Saturday 17 November 2012

Week 3 - Engagment Activity 5


Website Reflection

What is a website? According to Merriam Webster Online Dictionary, a website is ‘a group of World Wide Web pages usually containing hyperlinks to each other and made available online by an individual, company, educational institution, government, or organization. The PMI analysis table below was used to examine the use of integrating websites into the classroom.

Pluses
Minuses
Interests
·         Virtual Classroom
·         Are nowadays easy to create and maintain using sites such as Weebly.
·         Creates an informal, interactive learning environment.
·         Student centred approach.
·         Assists multi-level learners
·         Only you can edit/add to it
·         Can be accessed outside the classrooms and for distance leaner’s – global learning
·         Can be used to enhance all teaching areas
 
·         It is more individualised learning. Lacks ability for collaborative learning.
·         Teachers cannot control content.
·         In individualist cultures some people are less inclined to share knowledge.
·         Some learners dislike the scope that is given to them in creating a website.
·         Students would need access to the internet at home to engage (socio-economic constraints)
 
·         Gives people opportunities to engage in ICTs
·         Opportunities to create and share information with others around the world
 

  
Vvygotsky identifies how students construct new knowledge by drawing on their prior experiences and knowledge (1978). Thus, in new learning situations, students bring with them their existing implicit theories and this influences the way they construct knowledge (Sutherland et al., 2004, p.415). As a teacher I must therefore keep this in mind when I create scaffolding for students to further their learning.

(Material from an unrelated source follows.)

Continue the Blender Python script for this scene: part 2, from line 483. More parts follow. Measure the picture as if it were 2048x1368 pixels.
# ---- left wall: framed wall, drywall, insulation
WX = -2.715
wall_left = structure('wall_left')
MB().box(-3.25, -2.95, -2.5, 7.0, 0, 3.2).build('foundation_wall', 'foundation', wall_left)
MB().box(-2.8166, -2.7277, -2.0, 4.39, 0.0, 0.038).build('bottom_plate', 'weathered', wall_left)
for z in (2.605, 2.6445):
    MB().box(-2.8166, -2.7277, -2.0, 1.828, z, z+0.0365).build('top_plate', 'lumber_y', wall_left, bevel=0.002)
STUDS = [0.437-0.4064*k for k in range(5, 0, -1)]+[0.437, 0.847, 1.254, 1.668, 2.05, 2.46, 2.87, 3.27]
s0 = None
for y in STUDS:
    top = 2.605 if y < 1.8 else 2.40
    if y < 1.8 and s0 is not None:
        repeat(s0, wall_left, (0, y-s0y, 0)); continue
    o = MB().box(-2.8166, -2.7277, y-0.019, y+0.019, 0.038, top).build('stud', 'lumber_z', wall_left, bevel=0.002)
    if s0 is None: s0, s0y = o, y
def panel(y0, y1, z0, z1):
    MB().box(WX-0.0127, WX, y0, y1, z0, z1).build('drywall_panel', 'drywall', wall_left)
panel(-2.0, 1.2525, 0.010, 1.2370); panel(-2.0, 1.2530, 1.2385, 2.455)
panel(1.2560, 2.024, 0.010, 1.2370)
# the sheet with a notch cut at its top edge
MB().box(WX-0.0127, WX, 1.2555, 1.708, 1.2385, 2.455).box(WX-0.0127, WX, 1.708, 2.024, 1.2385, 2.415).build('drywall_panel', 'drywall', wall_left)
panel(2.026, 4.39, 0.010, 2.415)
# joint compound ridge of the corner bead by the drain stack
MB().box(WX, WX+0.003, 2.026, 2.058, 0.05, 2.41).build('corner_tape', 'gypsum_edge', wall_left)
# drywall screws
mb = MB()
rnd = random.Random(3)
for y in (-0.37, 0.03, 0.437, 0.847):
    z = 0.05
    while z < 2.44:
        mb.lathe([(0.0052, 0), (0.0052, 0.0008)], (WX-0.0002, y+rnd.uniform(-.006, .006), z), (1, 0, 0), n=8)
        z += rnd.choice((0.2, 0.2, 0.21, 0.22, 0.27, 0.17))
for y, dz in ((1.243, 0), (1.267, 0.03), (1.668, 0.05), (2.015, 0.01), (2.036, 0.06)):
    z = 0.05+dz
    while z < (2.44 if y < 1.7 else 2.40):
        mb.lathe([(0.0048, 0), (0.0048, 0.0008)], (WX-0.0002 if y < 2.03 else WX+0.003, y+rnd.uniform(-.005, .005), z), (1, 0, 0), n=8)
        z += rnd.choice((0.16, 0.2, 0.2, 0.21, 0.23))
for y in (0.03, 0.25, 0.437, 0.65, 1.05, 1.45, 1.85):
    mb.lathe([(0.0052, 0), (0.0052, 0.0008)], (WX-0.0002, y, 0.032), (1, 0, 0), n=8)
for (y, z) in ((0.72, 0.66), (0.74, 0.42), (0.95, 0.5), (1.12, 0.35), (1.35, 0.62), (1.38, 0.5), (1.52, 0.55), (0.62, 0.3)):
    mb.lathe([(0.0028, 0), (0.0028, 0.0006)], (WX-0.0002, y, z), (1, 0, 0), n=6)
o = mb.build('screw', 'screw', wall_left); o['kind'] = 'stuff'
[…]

A website integrated into the classroom can provide a range of ways of enhancing student learning if used as a ‘scaffolding’. In an English classroom, I could ask students to create a revision website on the novel they are reading for that semester. Students would therefore be synthesising the teaching from the classroom, as well as their own individual research (Sutherland et al, 2004, p.421). This would overall enhance student’s understanding of the text and create engaging and interactive ways of self directed learning.  

For junior home economics, students could be asked to create a fake restaurant website, with menus, prices, photographs and health information. Another option is for students to create a website that culminates all the recipes that students have made over the semester. Students could publish the recipe (ingredients and method) as well as photographs of the dish that they made. They could also have a section that discusses ‘tips’ and ‘common errors’. A requirement would also be that they have information on healthy eating and links to other websites about eating healthy. In this way students would be linking to not only where they got their information from, but students would also do wider reading and research and then link these pages to their website. Clearly these functions will enhance student learning and interaction.  

I could also create a website that gives students access to their weekly activities and readings, similar to the moodle sites for this course. In this way students would have easy access to their readings (hyperlinks) and also it minimises the possibility of students losing information in handouts.

Incorporating ICTs such as websites into the classroom will allow students to further their creation of knowledge in an interactive and engaging way.

References 

Sutherland, R., Armstrong, V., Barnes, S., Brawn, R., Breeze, N., Gall, M., … Johnw, P.  (2004). Transforming teaching and learning: embedding ICT into everyday classroom practices. Journal of Computer Assisted Learning, 20, 413–425.
 
Vvgotsky L.S. (1978). Mind in Society: The Development of Higher Psychological Processes. Cambridge: Harvard University Press.